TASK: Every line with the string "picture" should be gathered.

INPUT MATERIAL:
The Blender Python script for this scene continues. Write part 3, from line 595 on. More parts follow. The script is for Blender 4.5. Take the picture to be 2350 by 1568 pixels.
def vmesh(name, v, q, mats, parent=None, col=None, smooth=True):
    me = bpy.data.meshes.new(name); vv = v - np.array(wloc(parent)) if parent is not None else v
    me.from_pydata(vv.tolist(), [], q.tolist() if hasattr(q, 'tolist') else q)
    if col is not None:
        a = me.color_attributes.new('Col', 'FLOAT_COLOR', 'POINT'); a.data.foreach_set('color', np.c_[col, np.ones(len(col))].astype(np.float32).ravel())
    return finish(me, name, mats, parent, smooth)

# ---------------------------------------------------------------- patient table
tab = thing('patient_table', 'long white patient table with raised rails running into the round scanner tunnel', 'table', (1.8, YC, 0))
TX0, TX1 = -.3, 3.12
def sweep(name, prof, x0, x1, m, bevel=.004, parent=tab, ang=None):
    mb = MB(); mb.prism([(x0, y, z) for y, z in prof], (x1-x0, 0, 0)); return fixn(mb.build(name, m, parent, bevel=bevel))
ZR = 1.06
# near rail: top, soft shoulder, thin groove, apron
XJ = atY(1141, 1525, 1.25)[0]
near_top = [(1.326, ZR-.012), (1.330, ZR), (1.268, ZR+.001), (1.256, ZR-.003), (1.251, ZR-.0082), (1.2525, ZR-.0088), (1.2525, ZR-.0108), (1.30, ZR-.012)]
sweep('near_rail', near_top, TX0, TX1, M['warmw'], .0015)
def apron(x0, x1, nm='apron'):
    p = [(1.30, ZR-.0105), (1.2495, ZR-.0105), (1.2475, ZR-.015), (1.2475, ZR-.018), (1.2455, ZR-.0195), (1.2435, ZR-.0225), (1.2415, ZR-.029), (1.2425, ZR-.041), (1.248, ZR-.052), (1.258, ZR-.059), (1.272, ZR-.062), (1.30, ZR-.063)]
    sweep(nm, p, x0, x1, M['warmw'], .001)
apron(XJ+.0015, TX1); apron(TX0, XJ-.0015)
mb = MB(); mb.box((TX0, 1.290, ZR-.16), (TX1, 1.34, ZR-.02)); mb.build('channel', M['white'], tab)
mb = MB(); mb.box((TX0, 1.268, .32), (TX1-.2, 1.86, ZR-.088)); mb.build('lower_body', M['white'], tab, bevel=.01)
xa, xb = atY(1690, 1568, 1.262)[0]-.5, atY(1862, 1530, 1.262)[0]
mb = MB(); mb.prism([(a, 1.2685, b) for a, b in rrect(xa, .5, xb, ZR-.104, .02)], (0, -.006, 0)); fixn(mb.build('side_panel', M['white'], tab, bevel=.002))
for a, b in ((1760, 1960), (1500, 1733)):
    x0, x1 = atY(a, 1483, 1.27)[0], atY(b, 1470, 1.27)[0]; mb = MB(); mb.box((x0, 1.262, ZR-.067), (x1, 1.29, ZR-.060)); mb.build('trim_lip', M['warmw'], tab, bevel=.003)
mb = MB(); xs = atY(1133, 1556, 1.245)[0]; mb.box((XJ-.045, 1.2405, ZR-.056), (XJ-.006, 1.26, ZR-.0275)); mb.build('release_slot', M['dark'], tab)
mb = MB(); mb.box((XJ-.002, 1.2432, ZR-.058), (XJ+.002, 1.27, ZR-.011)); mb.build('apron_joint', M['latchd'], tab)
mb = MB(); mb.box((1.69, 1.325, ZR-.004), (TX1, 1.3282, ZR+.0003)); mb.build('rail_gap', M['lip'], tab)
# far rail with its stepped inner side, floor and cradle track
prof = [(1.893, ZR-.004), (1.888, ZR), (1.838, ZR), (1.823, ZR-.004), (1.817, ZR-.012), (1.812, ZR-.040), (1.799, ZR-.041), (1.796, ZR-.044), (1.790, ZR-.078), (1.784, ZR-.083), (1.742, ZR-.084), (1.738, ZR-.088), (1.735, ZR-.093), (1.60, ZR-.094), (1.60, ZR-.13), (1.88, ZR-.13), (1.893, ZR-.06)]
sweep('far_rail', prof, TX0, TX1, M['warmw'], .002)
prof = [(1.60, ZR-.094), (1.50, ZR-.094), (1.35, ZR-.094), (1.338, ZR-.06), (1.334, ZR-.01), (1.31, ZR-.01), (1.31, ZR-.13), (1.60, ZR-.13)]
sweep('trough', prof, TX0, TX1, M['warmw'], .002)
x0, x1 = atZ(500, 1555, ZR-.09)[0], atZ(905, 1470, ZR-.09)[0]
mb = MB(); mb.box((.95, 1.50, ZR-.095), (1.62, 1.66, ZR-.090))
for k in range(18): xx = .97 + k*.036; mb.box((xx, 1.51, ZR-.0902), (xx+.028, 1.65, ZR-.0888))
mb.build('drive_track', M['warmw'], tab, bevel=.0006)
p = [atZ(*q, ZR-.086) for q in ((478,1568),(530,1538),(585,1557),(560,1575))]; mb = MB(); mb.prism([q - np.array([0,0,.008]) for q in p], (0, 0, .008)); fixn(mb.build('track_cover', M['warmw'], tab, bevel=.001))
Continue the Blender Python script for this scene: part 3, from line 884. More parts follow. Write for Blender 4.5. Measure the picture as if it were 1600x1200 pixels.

REPLY:
The Blender Python script for this scene continues. Write part 3, from line 595 on. More parts follow. The script is for Blender 4.5. Take the picture to be 2350 by 1568 pixels.
Continue the Blender Python script for this scene: part 3, from line 884. More parts follow. Write for Blender 4.5. Measure the picture as if it were 1600x1200 pixels.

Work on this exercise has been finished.